69% of Danish shipowners hit by cyber crime in the past year

A survey carried by the Danish shipowners association has found that 69% of 26 local owners were hit by cyber criminals in the past year.

In the poll of CEOs of local lines carried out by Danish Shipping, 42% of executives indicated that they are very worried or extremely worried that their company will be attacked or that their data will be lost in the coming 12 months.

Cyber threats must certainly be taken very seriously, commented Danish Shipping’s executive director, Maria Skipper Schwenn who said she was heartened that 69% of the companies surveyed have increased their IT security budgets in the past year.

“It is worrying that a majority of shipping companies have been subject to attacks against their IT systems and unfortunately this is a threat that is not expected to diminish in future. At the same time, it is important to emphasise that the attacks experienced by the shipping companies are attacks that any company is at risk of being exposed to. Therefore, it is not the ships and the safety of the crew that is of the greatest concern but attacks on land based systems and the consequences of these”, said the Danish Shipping executive.
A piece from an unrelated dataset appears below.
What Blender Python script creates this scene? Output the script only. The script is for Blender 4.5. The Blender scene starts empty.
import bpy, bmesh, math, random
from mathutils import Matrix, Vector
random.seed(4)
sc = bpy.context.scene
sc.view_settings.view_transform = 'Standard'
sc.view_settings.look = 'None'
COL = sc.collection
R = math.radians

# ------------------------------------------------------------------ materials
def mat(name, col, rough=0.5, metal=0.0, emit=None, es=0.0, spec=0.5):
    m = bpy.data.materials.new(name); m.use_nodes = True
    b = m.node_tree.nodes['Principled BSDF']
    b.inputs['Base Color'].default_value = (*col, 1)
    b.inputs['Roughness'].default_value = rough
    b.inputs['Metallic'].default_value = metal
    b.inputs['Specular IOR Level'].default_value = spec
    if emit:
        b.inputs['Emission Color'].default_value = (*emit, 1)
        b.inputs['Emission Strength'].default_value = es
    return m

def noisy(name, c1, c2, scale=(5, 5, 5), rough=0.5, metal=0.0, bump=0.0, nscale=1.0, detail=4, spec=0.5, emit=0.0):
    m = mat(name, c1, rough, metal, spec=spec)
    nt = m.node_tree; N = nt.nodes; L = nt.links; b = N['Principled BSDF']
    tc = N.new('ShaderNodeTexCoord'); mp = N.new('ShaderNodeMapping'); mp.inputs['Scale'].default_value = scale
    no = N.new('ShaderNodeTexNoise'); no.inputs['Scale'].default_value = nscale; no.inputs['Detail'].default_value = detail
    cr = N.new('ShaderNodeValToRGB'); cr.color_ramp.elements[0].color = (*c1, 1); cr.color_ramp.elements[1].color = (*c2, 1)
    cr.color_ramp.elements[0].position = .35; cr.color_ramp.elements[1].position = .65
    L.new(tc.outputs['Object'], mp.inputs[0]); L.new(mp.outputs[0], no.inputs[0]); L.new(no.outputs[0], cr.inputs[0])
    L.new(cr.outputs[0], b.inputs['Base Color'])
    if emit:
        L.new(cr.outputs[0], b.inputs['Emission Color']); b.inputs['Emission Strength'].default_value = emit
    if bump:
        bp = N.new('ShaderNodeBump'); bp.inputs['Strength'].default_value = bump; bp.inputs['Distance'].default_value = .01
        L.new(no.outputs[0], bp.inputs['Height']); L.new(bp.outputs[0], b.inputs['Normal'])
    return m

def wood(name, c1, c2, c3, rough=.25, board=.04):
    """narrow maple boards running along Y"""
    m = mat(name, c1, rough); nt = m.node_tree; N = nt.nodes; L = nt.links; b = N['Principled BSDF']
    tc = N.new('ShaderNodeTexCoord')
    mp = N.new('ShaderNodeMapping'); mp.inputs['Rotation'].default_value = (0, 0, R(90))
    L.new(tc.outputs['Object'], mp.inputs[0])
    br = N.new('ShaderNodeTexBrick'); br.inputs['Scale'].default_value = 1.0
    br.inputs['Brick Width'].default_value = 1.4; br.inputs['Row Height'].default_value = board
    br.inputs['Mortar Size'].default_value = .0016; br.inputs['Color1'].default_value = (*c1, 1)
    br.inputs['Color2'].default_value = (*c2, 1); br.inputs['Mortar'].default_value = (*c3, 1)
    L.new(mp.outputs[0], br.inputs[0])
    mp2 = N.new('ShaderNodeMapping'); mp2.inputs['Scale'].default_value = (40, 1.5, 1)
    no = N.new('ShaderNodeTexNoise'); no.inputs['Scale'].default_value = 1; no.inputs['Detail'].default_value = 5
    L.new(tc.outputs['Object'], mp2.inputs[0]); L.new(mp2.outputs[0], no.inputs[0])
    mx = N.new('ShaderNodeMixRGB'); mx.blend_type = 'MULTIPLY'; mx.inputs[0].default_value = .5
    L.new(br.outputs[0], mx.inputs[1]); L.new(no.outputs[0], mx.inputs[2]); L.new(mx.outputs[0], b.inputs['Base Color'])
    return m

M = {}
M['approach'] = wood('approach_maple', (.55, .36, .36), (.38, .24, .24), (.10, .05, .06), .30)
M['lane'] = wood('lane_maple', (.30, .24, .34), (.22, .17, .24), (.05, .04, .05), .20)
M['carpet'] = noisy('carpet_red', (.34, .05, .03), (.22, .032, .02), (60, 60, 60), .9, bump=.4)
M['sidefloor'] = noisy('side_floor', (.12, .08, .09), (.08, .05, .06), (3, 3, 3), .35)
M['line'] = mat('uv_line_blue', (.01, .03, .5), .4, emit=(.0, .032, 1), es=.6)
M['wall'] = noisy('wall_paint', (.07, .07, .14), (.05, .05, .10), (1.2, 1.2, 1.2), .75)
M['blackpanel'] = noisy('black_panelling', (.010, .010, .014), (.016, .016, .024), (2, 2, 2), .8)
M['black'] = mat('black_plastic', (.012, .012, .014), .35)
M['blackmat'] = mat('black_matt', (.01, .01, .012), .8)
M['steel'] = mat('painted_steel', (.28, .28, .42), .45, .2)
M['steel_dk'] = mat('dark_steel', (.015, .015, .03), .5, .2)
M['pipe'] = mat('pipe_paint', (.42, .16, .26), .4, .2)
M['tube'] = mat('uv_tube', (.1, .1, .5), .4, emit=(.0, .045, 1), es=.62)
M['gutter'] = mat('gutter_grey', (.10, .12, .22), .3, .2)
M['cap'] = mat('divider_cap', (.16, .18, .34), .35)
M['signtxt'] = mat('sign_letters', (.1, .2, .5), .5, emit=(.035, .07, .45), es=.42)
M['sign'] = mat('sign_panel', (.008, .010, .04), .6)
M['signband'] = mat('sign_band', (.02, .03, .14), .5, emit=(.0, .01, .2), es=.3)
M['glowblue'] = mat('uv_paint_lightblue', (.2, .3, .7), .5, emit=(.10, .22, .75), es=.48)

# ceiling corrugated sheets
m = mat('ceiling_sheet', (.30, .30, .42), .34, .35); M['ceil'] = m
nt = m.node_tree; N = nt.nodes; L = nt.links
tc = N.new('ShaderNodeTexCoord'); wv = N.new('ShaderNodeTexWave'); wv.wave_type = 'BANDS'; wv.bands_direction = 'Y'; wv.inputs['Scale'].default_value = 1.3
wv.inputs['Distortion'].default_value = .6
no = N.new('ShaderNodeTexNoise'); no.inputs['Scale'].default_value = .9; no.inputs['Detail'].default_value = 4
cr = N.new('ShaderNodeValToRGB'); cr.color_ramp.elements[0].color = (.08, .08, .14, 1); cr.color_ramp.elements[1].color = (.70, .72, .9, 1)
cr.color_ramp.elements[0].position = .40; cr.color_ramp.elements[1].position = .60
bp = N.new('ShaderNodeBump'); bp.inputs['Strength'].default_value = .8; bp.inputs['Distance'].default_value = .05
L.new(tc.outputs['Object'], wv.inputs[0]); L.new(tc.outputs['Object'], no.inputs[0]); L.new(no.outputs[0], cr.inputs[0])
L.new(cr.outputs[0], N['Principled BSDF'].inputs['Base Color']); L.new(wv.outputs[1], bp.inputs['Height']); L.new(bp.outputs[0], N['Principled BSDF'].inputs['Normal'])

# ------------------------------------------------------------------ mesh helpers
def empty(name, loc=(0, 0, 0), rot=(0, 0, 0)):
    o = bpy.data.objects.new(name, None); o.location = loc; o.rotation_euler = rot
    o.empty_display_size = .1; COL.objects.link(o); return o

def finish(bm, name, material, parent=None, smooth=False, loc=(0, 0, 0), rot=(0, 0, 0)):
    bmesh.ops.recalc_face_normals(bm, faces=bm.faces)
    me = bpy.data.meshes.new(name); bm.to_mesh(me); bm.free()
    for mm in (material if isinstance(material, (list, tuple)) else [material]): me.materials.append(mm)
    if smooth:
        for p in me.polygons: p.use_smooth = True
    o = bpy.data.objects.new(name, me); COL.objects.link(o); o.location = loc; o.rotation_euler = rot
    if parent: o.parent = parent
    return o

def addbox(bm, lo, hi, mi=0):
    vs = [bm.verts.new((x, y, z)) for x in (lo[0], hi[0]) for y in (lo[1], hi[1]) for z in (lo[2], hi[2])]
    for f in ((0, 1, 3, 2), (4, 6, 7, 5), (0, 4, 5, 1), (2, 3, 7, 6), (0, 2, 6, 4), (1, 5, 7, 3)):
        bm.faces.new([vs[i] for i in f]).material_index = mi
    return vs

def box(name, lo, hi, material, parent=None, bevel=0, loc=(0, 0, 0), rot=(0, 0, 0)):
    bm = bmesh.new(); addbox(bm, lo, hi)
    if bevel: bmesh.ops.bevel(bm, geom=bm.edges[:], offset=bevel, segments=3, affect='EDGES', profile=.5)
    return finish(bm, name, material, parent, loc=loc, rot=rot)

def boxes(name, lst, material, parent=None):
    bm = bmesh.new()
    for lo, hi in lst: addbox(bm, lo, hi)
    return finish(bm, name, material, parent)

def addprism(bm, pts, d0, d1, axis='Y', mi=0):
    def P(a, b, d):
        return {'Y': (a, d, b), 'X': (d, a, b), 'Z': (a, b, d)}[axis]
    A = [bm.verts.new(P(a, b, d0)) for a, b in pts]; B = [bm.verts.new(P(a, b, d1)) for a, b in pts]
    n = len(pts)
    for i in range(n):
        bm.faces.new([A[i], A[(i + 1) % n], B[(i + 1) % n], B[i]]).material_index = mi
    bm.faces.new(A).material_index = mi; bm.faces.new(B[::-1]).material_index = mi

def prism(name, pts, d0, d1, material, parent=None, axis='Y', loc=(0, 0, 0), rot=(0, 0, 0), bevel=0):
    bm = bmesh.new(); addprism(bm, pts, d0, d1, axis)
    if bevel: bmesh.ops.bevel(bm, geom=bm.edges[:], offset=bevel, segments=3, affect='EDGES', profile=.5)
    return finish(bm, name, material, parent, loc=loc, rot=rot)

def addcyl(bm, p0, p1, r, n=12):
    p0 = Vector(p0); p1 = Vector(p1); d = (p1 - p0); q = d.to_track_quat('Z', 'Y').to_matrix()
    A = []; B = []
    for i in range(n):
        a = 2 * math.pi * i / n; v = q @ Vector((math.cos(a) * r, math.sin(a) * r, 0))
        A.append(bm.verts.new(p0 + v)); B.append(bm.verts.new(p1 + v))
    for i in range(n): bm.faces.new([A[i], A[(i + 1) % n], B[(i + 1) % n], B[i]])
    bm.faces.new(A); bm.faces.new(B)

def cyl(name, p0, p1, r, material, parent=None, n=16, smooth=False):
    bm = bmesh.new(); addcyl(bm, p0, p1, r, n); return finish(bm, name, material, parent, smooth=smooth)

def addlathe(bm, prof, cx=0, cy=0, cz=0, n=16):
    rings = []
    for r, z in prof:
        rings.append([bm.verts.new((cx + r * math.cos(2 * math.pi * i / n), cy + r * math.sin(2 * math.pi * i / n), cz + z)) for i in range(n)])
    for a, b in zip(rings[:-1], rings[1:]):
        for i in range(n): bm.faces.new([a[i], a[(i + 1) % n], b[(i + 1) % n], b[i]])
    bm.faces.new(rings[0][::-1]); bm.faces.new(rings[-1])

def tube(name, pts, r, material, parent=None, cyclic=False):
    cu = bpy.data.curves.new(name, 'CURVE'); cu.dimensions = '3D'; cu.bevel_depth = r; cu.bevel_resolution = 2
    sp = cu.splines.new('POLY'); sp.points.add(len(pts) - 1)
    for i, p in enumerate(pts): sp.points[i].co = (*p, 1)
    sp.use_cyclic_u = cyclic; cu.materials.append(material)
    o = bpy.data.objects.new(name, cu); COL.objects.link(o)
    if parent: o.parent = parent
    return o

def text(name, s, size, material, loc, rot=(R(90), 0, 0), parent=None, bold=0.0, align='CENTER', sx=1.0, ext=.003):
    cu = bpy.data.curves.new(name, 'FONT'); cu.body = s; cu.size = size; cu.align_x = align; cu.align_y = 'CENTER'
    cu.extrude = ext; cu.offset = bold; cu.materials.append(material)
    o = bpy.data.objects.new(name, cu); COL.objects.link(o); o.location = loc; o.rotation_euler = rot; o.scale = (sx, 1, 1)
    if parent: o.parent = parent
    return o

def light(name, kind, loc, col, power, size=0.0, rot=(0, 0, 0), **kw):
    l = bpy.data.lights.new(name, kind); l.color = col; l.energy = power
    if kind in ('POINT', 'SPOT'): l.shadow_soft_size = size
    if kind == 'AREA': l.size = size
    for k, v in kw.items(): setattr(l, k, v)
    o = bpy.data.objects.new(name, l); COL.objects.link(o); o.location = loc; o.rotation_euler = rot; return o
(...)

By far the most high profile cyber attack to hit shipping in the past year was against Denmark’s largest shipowner. Maersk had hundreds of millions of revenues wiped off its books when it suffered a cyber attack in late June last year.

Sam Chambers

Starting out with the Informa Group in 2000 in Hong Kong, Sam Chambers became editor of Maritime Asia magazine as well as East Asia Editor for the world’s oldest newspaper, Lloyd’s List. In 2005 he pursued a freelance career and wrote for a variety of titles including taking on the role of Asia Editor at Seatrade magazine and China correspondent for Supply Chain Asia. His work has also appeared in The Economist, The New York Times, The Sunday Times and The International Herald Tribune.
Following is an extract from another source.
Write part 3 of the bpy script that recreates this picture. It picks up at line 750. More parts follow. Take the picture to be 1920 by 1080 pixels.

  1. Consider this when choosing the Right Maritime Cyber Security Partner – No doubt if you are involved in ship management and operations you have been contacted by many “Cyber Security Experts” offering a full menu of ‘must have’ consulting, software, and hardware solutions.

    1. Vendors that are pushing software, hardware, and services will (deliberately or not) emphasize only their solutions. Many will overpromise.
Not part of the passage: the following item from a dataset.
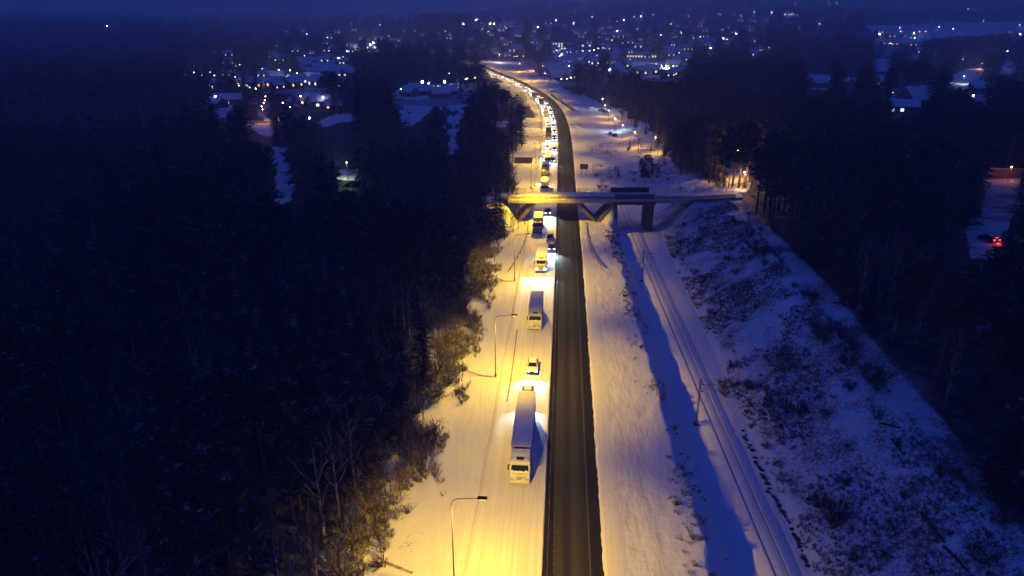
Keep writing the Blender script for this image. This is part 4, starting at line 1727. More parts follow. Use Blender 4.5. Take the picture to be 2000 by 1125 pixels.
TS = tree_sites()
tx_, ty_, tsp = TS[:, 0], TS[:, 1], TS[:, 2]
toff = road_off(tx_, ty_)
tz = terr(tx_, ty_, toff)
nn = len(tx_)
big = fbm(tx_ / 40, ty_ / 40, 61)
th = 14.5 + 8.0 * big + RNG.uniform(-3.0, 3.0, nn)
D_ = np.hypot(tx_, ty_)
edge_off = 19.0 - 4.8 * sstep(150, 182, ty_)
ok = ((toff < -edge_off) | ((toff > 15) & (tx_ > xE(ty_) + 1.0)) | ((toff > 15) & (ty_ > 240)) | (D_ > 1250))
ok &= ~((np.abs(ty_ - 195.6) < np.where(tx_ < -3.5, 3.2, 7.5)) & (tx_ > -60) & (tx_ < 90))
ok &= ~((toff < 0) & (toff > -13.2) | (toff > 0) & (toff < 14))
bx_, by_, zc_ = P(tx_, ty_, tz)
for f in np.linspace(0, 1, 13):
    a, b, _ = P(tx_, ty_, tz + th * f)
    cl = is_clear_pix(a, b)
    wpx = FPX / zc_ * np.where((tx_ > 60) & (f > .4), 2.6, 1.6 * (1 - f))
    if .15 < f < .9:
        cl |= is_clear_pix(a + wpx * .8, b) & is_clear_pix(a - wpx * .8, b)
    ok &= ~cl
for sx_, sy_ in ((1905, 462), (1916, 458), (1926, 462), (1930, 430), (1945, 400)):
    for f in (.35, .55, .75, .95):
        a, b, _ = P(tx_, ty_, tz + th * f)
        ok &= ~((np.hypot(a - sx_, b - sy_) < 4.6 * FPX / zc_) & (tx_ > 55) & (D_ < 175))
# the town: open ground with scattered trees
dens = np.zeros(nn, bool)
for pl in DENSE:
    dens |= inpoly(bx_, by_, pl)
town = (fbm(tx_ / 150, ty_ / 150, 31) < 0.40) & (D_ > 480) & ~dens & ~((bx_ < 370) & (by_ > 25))
ok &= ~(town & (RNG.uniform(0, 1, nn) > 0.33))
ok &= ~((D_ > 480) & ~dens & ~town & (RNG.uniform(0, 1, nn) > 0.72))
back = (bx_ < 480) & (D_ > 300) & (toff < 0)
ok &= ~(back & (D_ < 520) & (RNG.uniform(0, 1, nn) < .8))
# far lamps and windows are not hidden by trees
lp = np.array([[float(q) for q in t[:-1].split(',')] for t in PTS] + [[h_[0], h_[1] - 2.5] for h_ in HPX])
for f in (0., .33, .66, 1.0):
    a, b, _ = P(tx_, ty_, tz + th * f)
    for lx_, ly_ in lp:
        ok &= ~((np.abs(a - lx_) < 3.2 + 1.5 * FPX / zc_) & (np.abs(b - ly_) < 4) & (D_ > 300))
# inside the picture or near its rim
ax_, ay_, _ = P(tx_, ty_, tz + th)
ok &= (bx_ > -160) & (bx_ < 2160) & (ay_ < 1250)
sp_noise = fbm(tx_ / 28, ty_ / 28, 71)
kind = np.where(sp_noise < .40, 1, 0)                      # 1 pine
kind = np.where((tx_ > 20) & (sp_noise < .50), 1, kind)
bare = (fbm(tx_ / 22, ty_ / 22, 91) > .56) & (RNG.uniform(0, 1, nn) < .75)
kind = np.where(bare, 2, kind)
edge = (toff < -19) & (toff > -25)
kind = np.where(edge & (RNG.uniform(0, 1, nn) < .25), 2, kind)
NAMES = ['spruce_tree', 'pine_tree', 'bare_tree']
order = np.argsort(zc_)
taken = {0: 0, 1: 0, 2: 0}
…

    2. Do they have customer references. Be diligent and verify them.

    3. Does all of their staff have the right experience? You should be reasonably skeptical. Don’t be afraid to ask and expect an answer.

    4. Do make a visit to their business and service offices if you can; A best practice for “critical” service providers that is often overlooked.

    5. Can you trust them with your most sensitive commercial, operational data and IT assets? Have a background check done on the principles and a financial and legal business check on the company.

    6. Do have the service agreement and confidentiality agreement reviewed by your legal staff. It could avoid a lot of legal problems later on.

    7. Do they have an appropriate Quality System in place? If you are a Maritime Shipping company this is a prudent prerequisite.

  2. As the article states, the cyber threat is not specific for shipping companies.
    Much less spectacular than all these stories floating around (pun intended) about vessels being hijacked on the high seas.